CPU-Specific. If you have problems overclocking with odd FSBs (FSBs other than 66.6, 100, or 133.3 MHz) that you doubt relate to the CPU itself, they may not. Network Interface Cards (NICs, LAN cards), as well as older model hard drives, are notoriously picky when it comes to differing FSBs.
CPU-Specific. Adjusting the voltage supplied to your CPU is one way to increase the chances of a successful overclock. Intel chips in particular often achieve and maintain stability at higher frequencies when they use a slightly higher voltage. It can be changed in much the same way that the FSB was changed; by way of jumpers, or within the BIOS. Be careful, use an interval of 0.05v, and never increase the core voltage by more than 0.25v. By default, Slot 1 PIII chips and PPGA/Slot 1 Celeron chips use a default core voltage of 2.0v. FC-PGA PIIIEs and the upcoming Celeron IIs are set to 1.6v by default.

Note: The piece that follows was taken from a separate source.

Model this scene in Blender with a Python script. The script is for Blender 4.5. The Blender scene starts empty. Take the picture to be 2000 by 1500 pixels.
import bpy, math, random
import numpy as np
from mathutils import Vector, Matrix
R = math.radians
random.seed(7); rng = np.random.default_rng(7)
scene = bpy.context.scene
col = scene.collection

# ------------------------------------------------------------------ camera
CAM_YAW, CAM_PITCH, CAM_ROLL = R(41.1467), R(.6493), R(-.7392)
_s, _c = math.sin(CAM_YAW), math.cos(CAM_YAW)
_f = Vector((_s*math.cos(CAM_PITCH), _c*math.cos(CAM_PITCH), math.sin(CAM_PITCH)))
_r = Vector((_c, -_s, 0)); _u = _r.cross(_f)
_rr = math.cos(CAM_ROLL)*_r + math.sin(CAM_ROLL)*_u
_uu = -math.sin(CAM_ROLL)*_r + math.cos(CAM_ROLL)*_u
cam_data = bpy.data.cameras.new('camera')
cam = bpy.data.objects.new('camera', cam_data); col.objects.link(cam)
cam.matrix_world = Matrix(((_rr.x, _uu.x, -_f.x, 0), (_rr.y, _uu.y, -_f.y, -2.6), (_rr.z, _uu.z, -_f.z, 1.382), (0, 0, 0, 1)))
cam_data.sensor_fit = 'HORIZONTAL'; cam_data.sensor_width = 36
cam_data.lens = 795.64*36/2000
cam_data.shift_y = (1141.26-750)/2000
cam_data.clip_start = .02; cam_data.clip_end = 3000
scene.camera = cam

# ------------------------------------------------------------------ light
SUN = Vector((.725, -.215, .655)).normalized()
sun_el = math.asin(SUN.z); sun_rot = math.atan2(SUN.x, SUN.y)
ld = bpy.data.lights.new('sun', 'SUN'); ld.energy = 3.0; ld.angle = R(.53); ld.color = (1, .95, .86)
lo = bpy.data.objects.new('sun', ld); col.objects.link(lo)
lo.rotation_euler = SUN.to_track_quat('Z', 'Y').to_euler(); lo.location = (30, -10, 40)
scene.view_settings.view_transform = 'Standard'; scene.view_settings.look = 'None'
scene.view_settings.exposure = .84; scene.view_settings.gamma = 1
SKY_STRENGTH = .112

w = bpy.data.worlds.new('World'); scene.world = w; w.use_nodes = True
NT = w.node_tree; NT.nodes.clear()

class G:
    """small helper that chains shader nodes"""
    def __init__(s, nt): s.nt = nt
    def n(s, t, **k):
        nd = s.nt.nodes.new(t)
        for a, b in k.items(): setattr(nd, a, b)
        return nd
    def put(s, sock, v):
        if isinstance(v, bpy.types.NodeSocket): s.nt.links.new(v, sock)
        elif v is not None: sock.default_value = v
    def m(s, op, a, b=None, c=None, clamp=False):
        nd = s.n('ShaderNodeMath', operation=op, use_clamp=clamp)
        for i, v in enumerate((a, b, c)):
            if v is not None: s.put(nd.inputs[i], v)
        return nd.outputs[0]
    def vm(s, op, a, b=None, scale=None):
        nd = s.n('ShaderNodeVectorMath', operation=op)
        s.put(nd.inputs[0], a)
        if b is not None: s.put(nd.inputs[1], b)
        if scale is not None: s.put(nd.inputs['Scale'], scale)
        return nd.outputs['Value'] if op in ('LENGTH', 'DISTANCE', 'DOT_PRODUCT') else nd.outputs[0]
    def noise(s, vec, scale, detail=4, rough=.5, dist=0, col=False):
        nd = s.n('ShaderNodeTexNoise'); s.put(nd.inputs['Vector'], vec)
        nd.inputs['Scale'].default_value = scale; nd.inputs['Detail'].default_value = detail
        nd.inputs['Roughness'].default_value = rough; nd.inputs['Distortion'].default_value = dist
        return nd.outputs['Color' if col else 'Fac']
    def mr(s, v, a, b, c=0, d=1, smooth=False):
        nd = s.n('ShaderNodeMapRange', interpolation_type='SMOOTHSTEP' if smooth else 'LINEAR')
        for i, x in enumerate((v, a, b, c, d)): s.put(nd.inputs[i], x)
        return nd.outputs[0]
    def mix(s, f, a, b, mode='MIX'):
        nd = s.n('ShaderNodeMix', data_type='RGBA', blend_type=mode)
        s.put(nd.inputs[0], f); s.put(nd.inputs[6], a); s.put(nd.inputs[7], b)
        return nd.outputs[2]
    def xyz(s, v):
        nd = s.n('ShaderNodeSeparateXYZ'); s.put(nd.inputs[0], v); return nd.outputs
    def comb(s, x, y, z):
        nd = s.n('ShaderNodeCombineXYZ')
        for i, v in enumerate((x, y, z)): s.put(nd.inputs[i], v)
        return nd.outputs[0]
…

If you find that performance actually decreases when you overclock, there may be a reason. To quote Aarvid, an online friend of mine,
“Overclocking the memory to a certain point will return positive results. There is always a critical number though. At some point, your memory will start to return gibberish and actually start returning diminishing results. Obviously, you have reached the max for your card. Pushing the card any higher is causing gates to slip and data to either get blocked or pass through without being turned. Once this happens, you are forcing the card to start double checking the data sent, and that causes things to run slower.”
Although this explanation was specifically in reference to video cards, it also applies to processors. If you aren’t getting results, the processor can’t take the boosted frequency. Stick to its default frequency.
There are many aspects of overclocking that I have not discussed, such as the use of SoftFSB and lapping the CPU. The Firing Squad, www.Firingsquad.com and Overclockers.com have quite a few resources on these subjects.
Good luck!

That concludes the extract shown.